Stated problem
An exact copy of all the data is required, with pictures left out.

Entries provided
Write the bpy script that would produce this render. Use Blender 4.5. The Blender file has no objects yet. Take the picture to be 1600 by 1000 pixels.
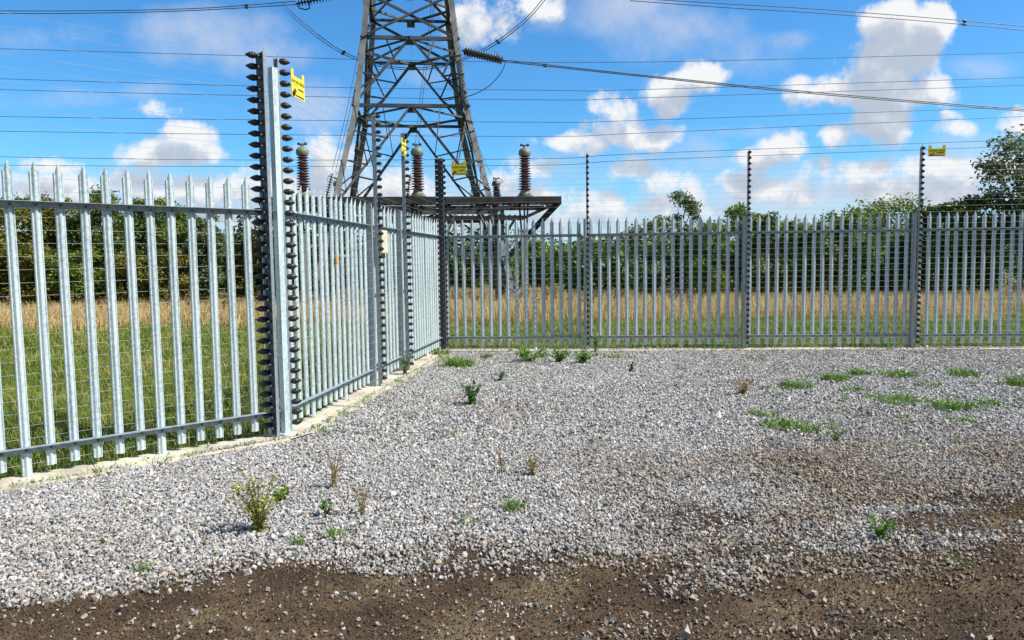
import bpy, math, random
import numpy as np
from mathutils import Vector, Matrix

S = bpy.context.scene
COL = S.collection
R = math.radians
random.seed(7)

# ------------------------------------------------------------------ camera
EYE = 1.6
FPX = 1155.0                       # focal length in photo pixels (1600 wide)
PITCH, ROLL = R(4.4), 0.013
camd = bpy.data.cameras.new("camera")
cam = bpy.data.objects.new("camera", camd)
COL.objects.link(cam)
camd.sensor_width = 36.0
camd.lens = 36.0 * FPX / 1600.0
camd.clip_start = 0.05
camd.clip_end = 3000
ROT = Matrix.Rotation(math.pi / 2 - PITCH, 3, 'X') @ Matrix.Rotation(-ROLL, 3, 'Z')
cam.matrix_world = Matrix.Translation((0, 0, EYE)) @ ROT.to_4x4()
S.camera = cam


def ray(px, py):
    return ROT @ Vector(((px - 800) / FPX, (500 - py) / FPX, -1.0))


def at(px, py, Y):
    d = ray(px, py)
    return Vector((0, 0, EYE)) + d * (Y / d.y)


def ground(px, py, z=0.0):
    d = ray(px, py)
    return Vector((0, 0, EYE)) + d * ((z - EYE) / d.z)


# ------------------------------------------------------------------ light and sky
SUN_EL = R(49)
SUN_AZ = math.atan2(1.0, -0.21)    # clockwise from +Y
sund = bpy.data.lights.new("sun", 'SUN')
sund.energy = 5.0
sund.angle = R(0.5)
sund.color = (1.0, 0.945, 0.86)
sun = bpy.data.objects.new("sun", sund)
COL.objects.link(sun)
sdir = Vector((math.sin(SUN_AZ) * math.cos(SUN_EL), math.cos(SUN_AZ) * math.cos(SUN_EL), math.sin(SUN_EL)))
sun.rotation_euler = (-sdir).to_track_quat('-Z', 'Y').to_euler()
sun.location = (20, -10, 40)

S.view_settings.view_transform = 'Standard'
S.view_settings.look = 'None'
S.view_settings.exposure = 0.42
S.view_settings.gamma = 1.0
S.view_settings.use_curve_mapping = False
S.cycles.max_bounces = 6
S.cycles.transparent_max_bounces = 4

W = bpy.data.worlds.new("World")
S.world = W
W.use_nodes = True
NT = W.node_tree
NT.nodes.clear()


def nd(nt, typ, **kw):
    n = nt.nodes.new(typ)
    for k, v in kw.items():
        setattr(n, k, v)
    return n


def mth(nt, op, a, b=None, c=None, clamp=False):
    n = nt.nodes.new('ShaderNodeMath')
    n.operation = op
    n.use_clamp = clamp
    for i, v in enumerate((a, b, c)):
        if v is None:
            continue
        if isinstance(v, (int, float)):
            n.inputs[i].default_value = v
        else:
            nt.links.new(v, n.inputs[i])
    return n.outputs[0]


def ramp(nt, fac, stops):
    r = nt.nodes.new('ShaderNodeValToRGB')
    el = r.color_ramp.elements
    while len(el) < len(stops):
        el.new(0.5)
    for e, (p, c) in zip(el, stops):
        e.position = p
        e.color = (c[0], c[1], c[2], 1)
    nt.links.new(fac, r.inputs[0])
    return r.outputs[0]


# cloud lobes: photo place and size of each (x, y, half width, half height, strength)
PUFF = [
    (1390, 40, 48, 40, 1.0), (1425, 75, 55, 55, 1.0), (1460, 40, 22, 36, .9), (1370, 105, 60, 50, 1.0), (1330, 140, 80, 28, .9),
    (1265, 150, 55, 24, .8), (1440, 138, 65, 26, .8), (1375, 190, 60, 40, .95), (1320, 210, 40, 28, .8), (1252, 135, 22, 18, .8),
    (1085, 122, 42, 26, .95), (1050, 145, 50, 30, .9), (1120, 122, 25, 12, .5),
    (958, 170, 40, 34, 1.0), (965, 205, 55, 32, .9), (1030, 215, 55, 22, .8), (885, 220, 45, 16, .8), (925, 230, 30, 16, .8),
    (985, 265, 42, 22, .75), (1035, 285, 60, 22, .6), (1222, 235, 36, 28, .85), (1180, 250, 42, 22, .75), (1190, 225, 20, 14, .6),
    (290, 215, 45, 26, 1.0), (250, 240, 65, 24, .9), (310, 240, 50, 20, .8), (250, 172, 40, 18, .55),
    (70, 255, 60, 18, .75), (95, 285, 80, 24, .7), (200, 292, 120, 24, .75), (330, 292, 90, 26, .75), (20, 290, 60, 26, .6),
    (420, 290, 60, 40, .7), (520, 255, 70, 40, .65), (500, 300, 90, 36, .75), (610, 300, 90, 36, .6),
    (830, 265, 45, 26, .65), (850, 310, 60, 22, .8), (780, 290, 40, 30, .5), (760, 25, 75, 42, .7), (730, 50, 45, 26, .6), (830, 12, 50, 22, .6),
    (1590, 192, 30, 26, .85), (1490, 200, 36, 16, .7), (1480, 178, 24, 10, .5), (1560, 250, 90, 30, .7),
    (1340, 270, 100, 22, .6), (1460, 260, 110, 26, .65), (1240, 300, 120, 24, .7), (1400, 305, 160, 26, .75), (1160, 285, 50, 20, .6),
    (1060, 320, 120, 22, .7), (910, 330, 120, 26, .6), (700, 330, 120, 28, .5), (380, 340, 90, 24, .7), (150, 320, 150, 24, .7),
]
WISP = [(330, 55, 110, 42, .8), (400, 90, 80, 30, .7), (290, 85, 60, 22, .5), (480, 165, 80, 34, .6), (960, 15, 110, 40, .7), (1060, 50, 110, 42, .6),
        (1130, 90, 90, 30, .4), (1170, 210, 60, 12, .5), (1230, 330, 330, 70, .9), (560, 330, 420, 70, .9), (120, 330, 320, 80, .8), (1520, 290, 200, 80, .9),
        (900, 370, 500, 70, 1.0), (1000, 260, 200, 40, .4), (640, 215, 80, 16, .4), (140, 150, 130, 14, .35), (60, 60, 90, 16, .3), (1240, 60, 60, 14, .35), (1530, 110, 60, 16, .35), (1110, 260, 110, 14, .5), (680, 120, 60, 14, .3)]


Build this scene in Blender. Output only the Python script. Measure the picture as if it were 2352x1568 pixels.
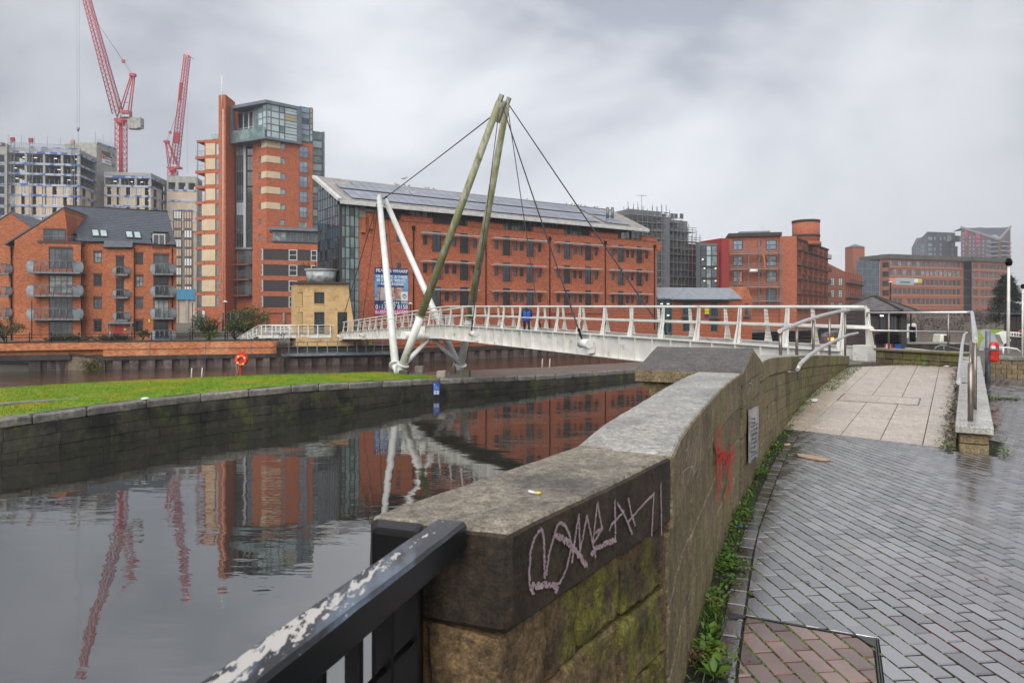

Response to this task
Write the bpy script that would produce this render. Use Blender 4.5. The Blender file has no objects yet. Take the picture to be 1600 by 1000 pixels.
import bpy, math, random
import numpy as np
from mathutils import Vector, Matrix

S = bpy.context.scene
COL = S.collection
R = math.radians
random.seed(7)

# ------------------------------------------------------------------ camera
EYE = 1.6
FPX = 1155.0                       # focal length in photo pixels (1600 wide)
PITCH, ROLL = R(4.4), 0.013
camd = bpy.data.cameras.new("camera")
cam = bpy.data.objects.new("camera", camd)
COL.objects.link(cam)
camd.sensor_width = 36.0
camd.lens = 36.0 * FPX / 1600.0
camd.clip_start = 0.05
camd.clip_end = 3000
ROT = Matrix.Rotation(math.pi / 2 - PITCH, 3, 'X') @ Matrix.Rotation(-ROLL, 3, 'Z')
cam.matrix_world = Matrix.Translation((0, 0, EYE)) @ ROT.to_4x4()
S.camera = cam


def ray(px, py):
    return ROT @ Vector(((px - 800) / FPX, (500 - py) / FPX, -1.0))


def at(px, py, Y):
    d = ray(px, py)
    return Vector((0, 0, EYE)) + d * (Y / d.y)


def ground(px, py, z=0.0):
    d = ray(px, py)
    return Vector((0, 0, EYE)) + d * ((z - EYE) / d.z)


# ------------------------------------------------------------------ light and sky
SUN_EL = R(49)
SUN_AZ = math.atan2(1.0, -0.21)    # clockwise from +Y
sund = bpy.data.lights.new("sun", 'SUN')
sund.energy = 5.0
sund.angle = R(0.5)
sund.color = (1.0, 0.945, 0.86)
sun = bpy.data.objects.new("sun", sund)
COL.objects.link(sun)
sdir = Vector((math.sin(SUN_AZ) * math.cos(SUN_EL), math.cos(SUN_AZ) * math.cos(SUN_EL), math.sin(SUN_EL)))
sun.rotation_euler = (-sdir).to_track_quat('-Z', 'Y').to_euler()
sun.location = (20, -10, 40)

S.view_settings.view_transform = 'Standard'
S.view_settings.look = 'None'
S.view_settings.exposure = 0.42
S.view_settings.gamma = 1.0
S.view_settings.use_curve_mapping = False
S.cycles.max_bounces = 6
S.cycles.transparent_max_bounces = 4

W = bpy.data.worlds.new("World")
S.world = W
W.use_nodes = True
NT = W.node_tree
NT.nodes.clear()


def nd(nt, typ, **kw):
    n = nt.nodes.new(typ)
    for k, v in kw.items():
        setattr(n, k, v)
    return n


def mth(nt, op, a, b=None, c=None, clamp=False):
    n = nt.nodes.new('ShaderNodeMath')
    n.operation = op
    n.use_clamp = clamp
    for i, v in enumerate((a, b, c)):
        if v is None:
            continue
        if isinstance(v, (int, float)):
            n.inputs[i].default_value = v
        else:
            nt.links.new(v, n.inputs[i])
    return n.outputs[0]


def ramp(nt, fac, stops):
    r = nt.nodes.new('ShaderNodeValToRGB')
    el = r.color_ramp.elements
    while len(el) < len(stops):
        el.new(0.5)
    for e, (p, c) in zip(el, stops):
        e.position = p
        e.color = (c[0], c[1], c[2], 1)
    nt.links.new(fac, r.inputs[0])
    return r.outputs[0]


# cloud lobes: photo place and size of each (x, y, half width, half height, strength)
PUFF = [
    (1390, 40, 48, 40, 1.0), (1425, 75, 55, 55, 1.0), (1460, 40, 22, 36, .9), (1370, 105, 60, 50, 1.0), (1330, 140, 80, 28, .9),
    (1265, 150, 55, 24, .8), (1440, 138, 65, 26, .8), (1375, 190, 60, 40, .95), (1320, 210, 40, 28, .8), (1252, 135, 22, 18, .8),
    (1085, 122, 42, 26, .95), (1050, 145, 50, 30, .9), (1120, 122, 25, 12, .5),
    (958, 170, 40, 34, 1.0), (965, 205, 55, 32, .9), (1030, 215, 55, 22, .8), (885, 220, 45, 16, .8), (925, 230, 30, 16, .8),
    (985, 265, 42, 22, .75), (1035, 285, 60, 22, .6), (1222, 235, 36, 28, .85), (1180, 250, 42, 22, .75), (1190, 225, 20, 14, .6),
    (290, 215, 45, 26, 1.0), (250, 240, 65, 24, .9), (310, 240, 50, 20, .8), (250, 172, 40, 18, .55),
    (70, 255, 60, 18, .75), (95, 285, 80, 24, .7), (200, 292, 120, 24, .75), (330, 292, 90, 26, .75), (20, 290, 60, 26, .6),
    (420, 290, 60, 40, .7), (520, 255, 70, 40, .65), (500, 300, 90, 36, .75), (610, 300, 90, 36, .6),
    (830, 265, 45, 26, .65), (850, 310, 60, 22, .8), (780, 290, 40, 30, .5), (760, 25, 75, 42, .7), (730, 50, 45, 26, .6), (830, 12, 50, 22, .6),
    (1590, 192, 30, 26, .85), (1490, 200, 36, 16, .7), (1480, 178, 24, 10, .5), (1560, 250, 90, 30, .7),
    (1340, 270, 100, 22, .6), (1460, 260, 110, 26, .65), (1240, 300, 120, 24, .7), (1400, 305, 160, 26, .75), (1160, 285, 50, 20, .6),
    (1060, 320, 120, 22, .7), (910, 330, 120, 26, .6), (700, 330, 120, 28, .5), (380, 340, 90, 24, .7), (150, 320, 150, 24, .7),
]
WISP = [(330, 55, 110, 42, .8), (400, 90, 80, 30, .7), (290, 85, 60, 22, .5), (480, 165, 80, 34, .6), (960, 15, 110, 40, .7), (1060, 50, 110, 42, .6),
        (1130, 90, 90, 30, .4), (1170, 210, 60, 12, .5), (1230, 330, 330, 70, .9), (560, 330, 420, 70, .9), (120, 330, 320, 80, .8), (1520, 290, 200, 80, .9),
        (900, 370, 500, 70, 1.0), (1000, 260, 200, 40, .4), (640, 215, 80, 16, .4), (140, 150, 130, 14, .35), (60, 60, 90, 16, .3), (1240, 60, 60, 14, .35), (1530, 110, 60, 16, .35), (1110, 260, 110, 14, .5), (680, 120, 60, 14, .3)]


Build this scene in Blender. Output only the Python script. Measure the picture as if it were 2352x1568 pixels.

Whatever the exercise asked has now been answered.